Sono tra i 12,8 ed i 18 milioni i lavoratori impiegati nel settore domestico e dell’assistenza alla persona (PHS) nell’Unione Europea: di questi, tra i 6 ed i 9 milioni, ovvero circa la metà, sono senza contratto. Sono alcune delle stime contenute nel 2° Paper del Rapporto 2025 “Family (Net) WorkLaboratorio su casa, famiglia e lavoro domestico”, commissionato da Assindatcolf (Associazione Nazionale dei Datori di lavoro Domestico) alla federazione europea EFFE. Il documento, intitolato “Lavorare senza essere riconosciuti: la realtà dell’assistenza domestica e domiciliare non dichiarata nell’Ue”, è stato presentato oggi a Bruxelles, presso l’Aula Spinelli del Parlamento Europeo. Presenti il presidente di Assindatcolf e vice presidente di EFFE, Andrea Zini, la delegata di EFFE Aude Boisseuil e l’Europarlamentare Brando Benifei.

Stando alle stime contenute nel Paper, in Italia la quota di lavoro sommerso nel settore domestico sfiora il 60%. Percentuali ancora più alte si registrano in Germania (90%), Grecia (76%), Slovenia (72%) e Repubblica Ceca (67%). Tra le cause principali: l’assenza di una definizione giuridica del lavoro domestico (mancante in 13 Stati membri su 27), la scarsa accessibilità a servizi regolari, la complessità delle procedure burocratiche e, soprattutto, il costo percepito delle famiglie del lavoro in regola.

Per analizzare l’impatto socio-fiscale di possibili politiche di sostegno al lavoro regolare, EFFE ha sviluppato “Dom&Care Value”, un simulatore che valuta il ritorno economico di misure come sussidi pubblici e crediti d’imposta, applicato al lavoro domestico di assistenza indiretta (attività quotidiane come pulizie, cucina, spesa) a supporto di persone non autosufficienti. Nel caso dell’Italia, lo studio ha analizzato cosa accadrebbe se lo Stato finanziasse con 8,1 euro l’ora il lavoro di colf che svolgono mansioni domestiche in favore di persone non autosufficienti. Grazie a questo contributo il costo finale per la famiglia si dimezzerebbe, diventando pari a quello che mediamente si spende per retribuire un’attività in nero (circa 8,7 euro l’ora), mentre lo Stato incasserebbe 7,9 euro di contributi fiscali diretti e 2,44 euro in benefici economici indiretti, generando 5 ore di lavoro aggiuntivo in altri settori.

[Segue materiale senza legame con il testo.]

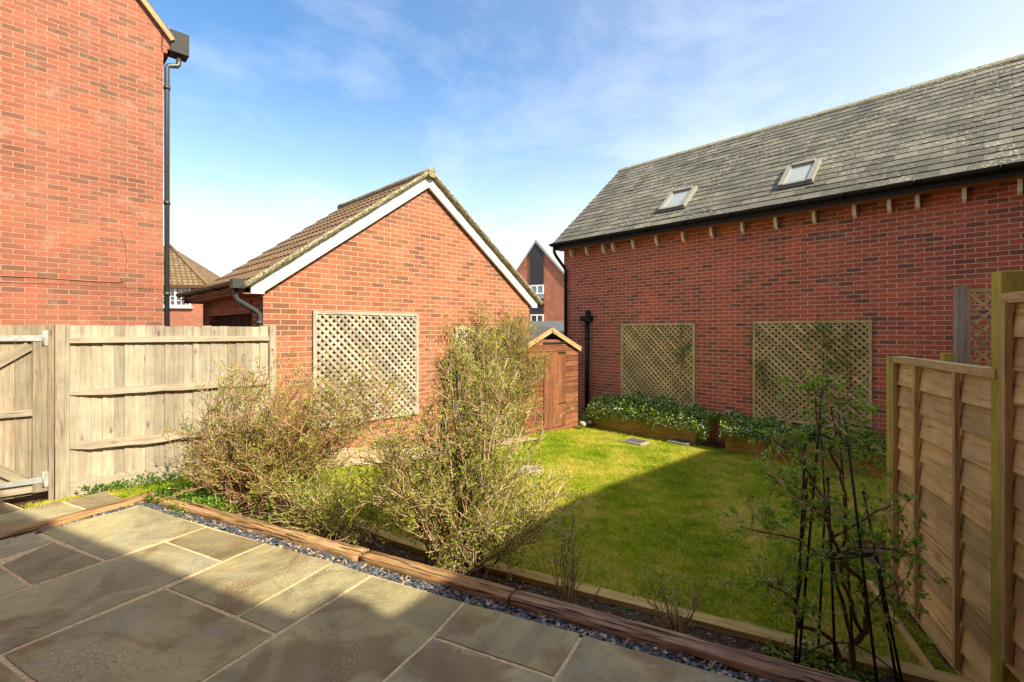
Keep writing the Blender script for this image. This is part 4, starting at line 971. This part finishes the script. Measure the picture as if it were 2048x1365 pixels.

“Il simulatore – dichiara Aude Boisseuil, Delegata Generale di EFFE – mostra che ogni euro investito per rendere più competitivo il lavoro regolare nel settore domestico genera un ritorno netto di 1,14 euro. Questo significa che le politiche di emersione, se ben progettate, non sono solo sostenibili sul piano finanziario, ma contribuiscono all’inclusione lavorativa e al miglioramento della qualità dei servizi”.

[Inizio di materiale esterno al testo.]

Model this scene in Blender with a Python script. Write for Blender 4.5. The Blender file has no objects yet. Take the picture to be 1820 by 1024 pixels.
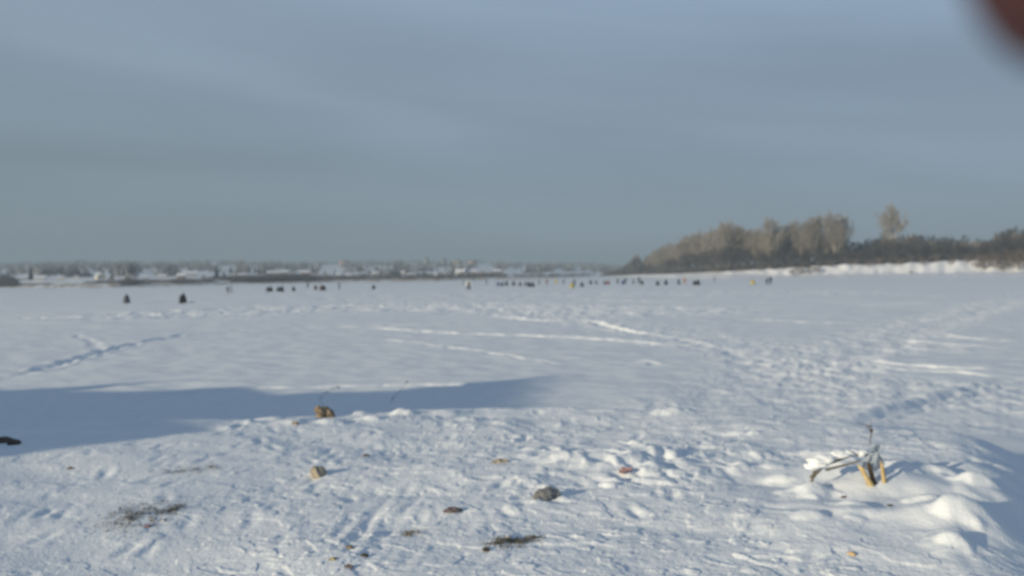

“Il lavoro domestico – afferma Andrea Zini, presidente di Assindatcolf e vicepresidente di EFFE – è una componente fondamentale del nostro modello di welfare ma continua ad essere trattato come invisibile. I dati dimostrano che l’economia sommersa non è una deviazione marginale: è la norma in troppi Stati membri. Per questo l’appello che lanciamo alle Istituzioni, nazionali ed europee, è chiaro: servono incentivi mirati, digitalizzazione delle procedure di assunzione e riconoscimento giuridico del settore. Perché un’Europa giusta si costruisce anche nelle case”.

“Il lavoro di cura rappresenta un pilastro tanto fondamentale quanto invisibile della nostra società europea, ma i dati presentati oggi mostrano quanto sia urgente riconoscerlo pienamente, sia economicamente che socialmente” dichiara Brando Benifei, Europarlamentare. “Dobbiamo dare tutele giuridiche ed economiche alle persone che ogni giorno lavorano nel settore domestico e nell’assistenza alla persona.  Tutte le istituzioni europee – conclude – devono essere impegnate in prima linea per promuovere azioni concrete per l’emersione del lavoro irregolare e la valorizzazione di questo settore essenziale. Iniziative come questa sono fondamentali per costruire un’Europa più giusta”.